Bir erkek ve bir kadın. İlk görüşte aşık olurlar ama bunun
farkında bile değillerdir. Sonra aşklarının ölümsüzlüğünü kanıtlamaları için
bir sınava tabii tutulurlar. Karşılarına bin bir türlü olumsuzluk çıkar. Belki
ayrı yollara gitmeye karar verirler ilk başlarda fakat yine kazanan aşk olur.
Ne yapıp edip çifti bir araya getirir ve tüm yanlış anlamalar ortaya
döküldükten sonra herkes mutlu sona kavuşur. Evet, evet ben bunu sevdim işte!

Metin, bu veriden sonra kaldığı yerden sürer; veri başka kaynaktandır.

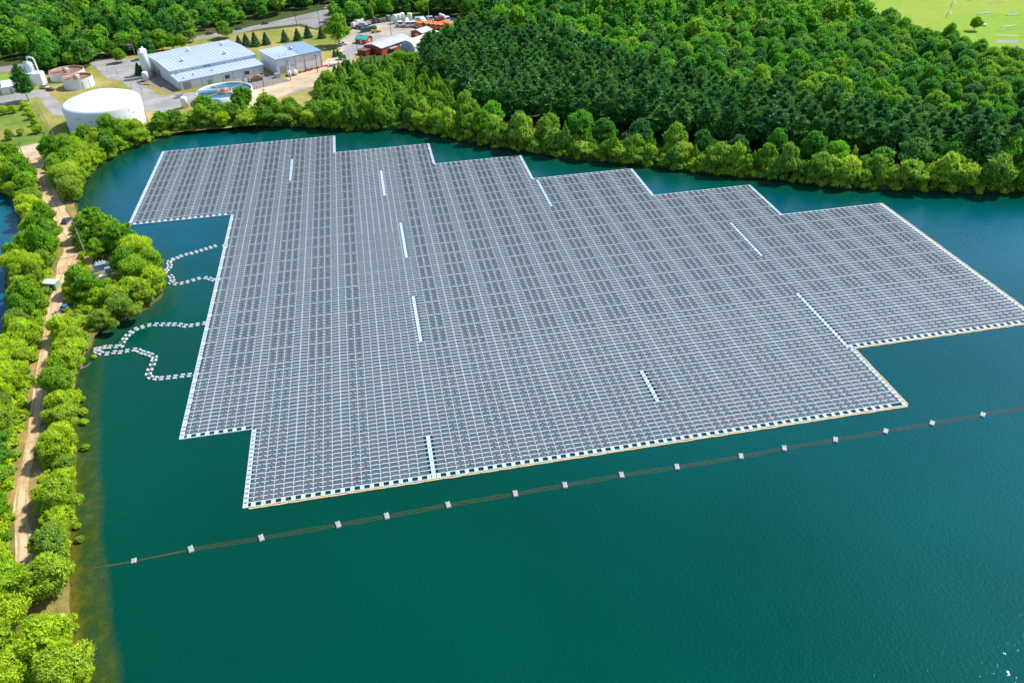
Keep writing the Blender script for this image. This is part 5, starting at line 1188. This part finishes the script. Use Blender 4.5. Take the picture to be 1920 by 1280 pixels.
woods += on_land(along(fs[8:], 11.5, 13, RNG, 2.0), 8)
# drop trees outside the picture (with a margin)
def seen(p, m=90, z=8, r=0): u, v = px_of(p[0], p[1], z); return -m < u < 1920+m+r and -m < v
pines = [p for p in pines if seen(p, r=400)]; woods = [p for p in woods if seen(p, 120, r=400)]
pines.sort(key=lambda p: -ppm(*p)+1e3*(not seen(p, 20))); woods.sort(key=lambda p: -ppm(*p)+1e3*(not seen(p, 10)))
NP = sum(seen(p, 20) for p in pines); NP = 300 if NP > 300 else NP
print('TREES pines', len(pines), 'woods', len(woods), 'shore', cnt)
for x, y in pines[:NP]:
    put('pine', x, y, (RNG.uniform(.85,1.15), RNG.uniform(.85,1.12)), RNG.uniform(0,6.28), 'dark green pine in the dense stand behind the far shore', 'pines of the dense stand', 'pine_tree')
NB = 300
for x, y in woods[:NB]:
    put('wood', x, y, (RNG.uniform(.8,1.15), RNG.uniform(.8,1.15)), RNG.uniform(0,6.28), 'leafy tree among the mixed woods bordering the pines', 'leafy trees bordering the pine stand', 'woodland_tree')
def mass(name, pts, fn, key, args, nv, label, cat, trunk_r, smin=.7, smax=1.25, z=GZ, extra=None):
    PR = [fn(900+i, *args) for i in range(nv)]+(extra or [])
    nv = len(PR); V = []; T = []
    rng = np.random.default_rng(5)
    for i, (x, y) in enumerate(pts):
        p = PR[i % nv]; a = rng.uniform(0, 6.28); s = rng.uniform(smin, smax); sz = s*rng.uniform(.8, 1.2)
        c, sn = math.cos(a), math.sin(a); q = np.empty_like(p); q[:,0] = (p[:,0]*c-p[:,1]*sn)*s+x; q[:,1] = (p[:,0]*sn+p[:,1]*c)*s+y; q[:,2] = p[:,2]*sz+z
        V.append(q); T.append(np.full(len(p), rng.uniform()))
        if not trunk_r: continue
        t = np.array([(x-.2,y,GZ-.3),(x+.2,y,GZ-.3),(x+.1,y,GZ+4),(x-.1,y,GZ+4),(x,y-.2,GZ-.3),(x,y+.2,GZ-.3),(x,y+.1,GZ+4),(x,y-.1,GZ+4)]); V.append(t); T.append(np.full(8, .05))
    V = np.concatenate(V); T = np.concatenate(T); me = quad_mesh(name, V, LMA[key])
    at_ = me.attributes.new('tint', 'FLOAT', 'POINT'); at_.data.foreach_set('value', T.astype(np.float32))
    return tag(link(name, me), label, cat, kind='stuff')
if len(pines) > NP: mass('pine_forest', pines[NP:], crown_pine, 'pine', (4.9, 15.0, 4.0, 900, 1.0), 5, 'rest of the dark pine stand, farther from the pond', 'forest', .2)
mass('broadleaf_forest', woods[NB:], crown_broad, 'wood', (5.0, 12.0, 2.2, 1300, .78), 6, 'mixed green woodland stretching to the top of the photo', 'forest', .2, .62, 1.3, extra=[crown_pine(77, 3.6, 13, 3, 650, 1.0), crown_poplar(78, 3.8, 12, 2, 650, 1.0)])
under = on_land(off_track(scatter(left_strip, 1.5, RNG, clear_)+scatter(right_strip, 1.5, RNG, clear_)+scatter(east, 1.9, RNG), 2.3), -.2)
hl_poly = W_([(150,400),(215,455),(290,490),(308,530),(290,570),(225,600),(180,635),(130,600),(122,560),(150,500),(140,430)], 1.5)
under += on_land(scatter(hl_poly, 2.0, RNG, [W_([(160,480),(225,490),(222,535),(170,530)], 1.5)]), -.2)
LMA['lime'] = leaf_mat('leaf_mass_lime', PAL['lime'], attr=True, trans=.45); LMA['shore'] = leaf_mat('leaf_mass_shore', PAL['shore'], attr=True, trans=.45)
mass('undergrowth', under, crown_broad, 'lime', (1.25, 1.5, .0, 260, .36), 4, 'low green undergrowth under the causeway trees', 'undergrowth', 0, .6, 1.3)
fu = [p for off in (.6, 2.4, 4.6, 7, 10, 13) for p in along(fs, off, 2.4, RNG, 1.2)]
fu += [p for off in (1, 3.2, 5.5) for p in along(MAIN[24:32], off, 2.4, RNG, 1.0)]
fu = [p for p in fu if seen(p, 60, 1)]
mass('bank_undergrowth', fu, crown_broad, 'shore', (1.4, 1.7, .0, 150, .5), 4, 'low green growth along the far bank', 'undergrowth', 0, .6, 1.3, z=.9)
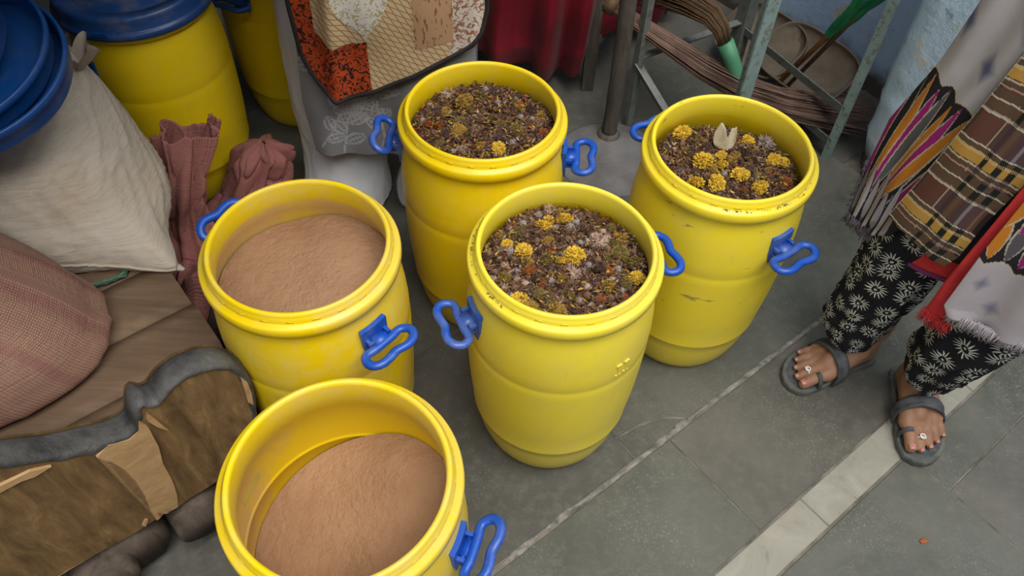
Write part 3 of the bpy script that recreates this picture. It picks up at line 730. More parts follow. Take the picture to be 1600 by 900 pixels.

Ama sevmediğim şeylerde var elbet. Mesela kadın karakteri
neredeyse hiç sevmedim. Çünkü sen kalk 4 senelik bir ilişkin varken, erkek
seninle evlenmeyi düşünecek kadar ciddiyken (ki sende ona koskoca 4 seneni
vermişsin bu işin sonu illaki bir yerlere gider değil mi? Yani her şeyi geçtim
bir insan birine 4 sene boyunca katlanıyorsa demek ki onu seviyor, ona değer
veriyor demektir.) sen tüm bunları geride bırak, -ki tam olarak yaptığı da bu
değildi, bir ilişki bitmeden diğerine daldı resmen!- sokakta öylece
karşılaştığın adamın anında yatağına gir! Tamam işte tam burada tiksindim
kızdan. Ne olursa olsun, isterse ilk görüşte aşk olsun, isterse diğer adamı hiç
sevmesin umurumda değil. Aldatmanın hiçbir türlüsü için haklı bir sebep
görmüyorum ben. Birde kitabın neredeyse ilk yarısını sadece bu ‘malum iş’ kapsıyor. Sevmiyorum işte ben
bunu. Yani bir çekim, tutku, arzu falan olur elbet ama bu kadar çok dile
getirilmesi beni rahatsız ediyor. Burda ki sözüm yanlış anlaşılmasın. Kesinlikle
erotik bir roman okumuyorsunuz! Ama erkek kadını yatağa atmaya çalışır, kadın
nazlanır, erkek çabalarını arttırır, sonunda kadında da karşı koyamaz falan. Bu
çekişmeleri okuyoruz sürekli olarak.
Yine de objektif bir
açıdan baktığımız zaman, boş bir kitap değildi. Çift arasında geçen diyaloglar
kimi zaman eğlenceli kimi zaman duygusaldı. Yer yer güldürürken, kimi yerde ise
öfkelendirip sonra da bizi duygusal bir moda sokmayı başaran bir kitaptı. Ben
kitabı sevdim. Ara birde çok azcıcık polisiye katılması da güzel olmuş - insanı
sıkacak kadar çok değil-. Kitaba hareketlilik katmış kesinlikle. Bu kitabı
kesinlikle okuyun! Falan diyemem ama boş bir zamanınızda okuyacak kitap
arıyorsanız o zaman okuyabilirsiniz.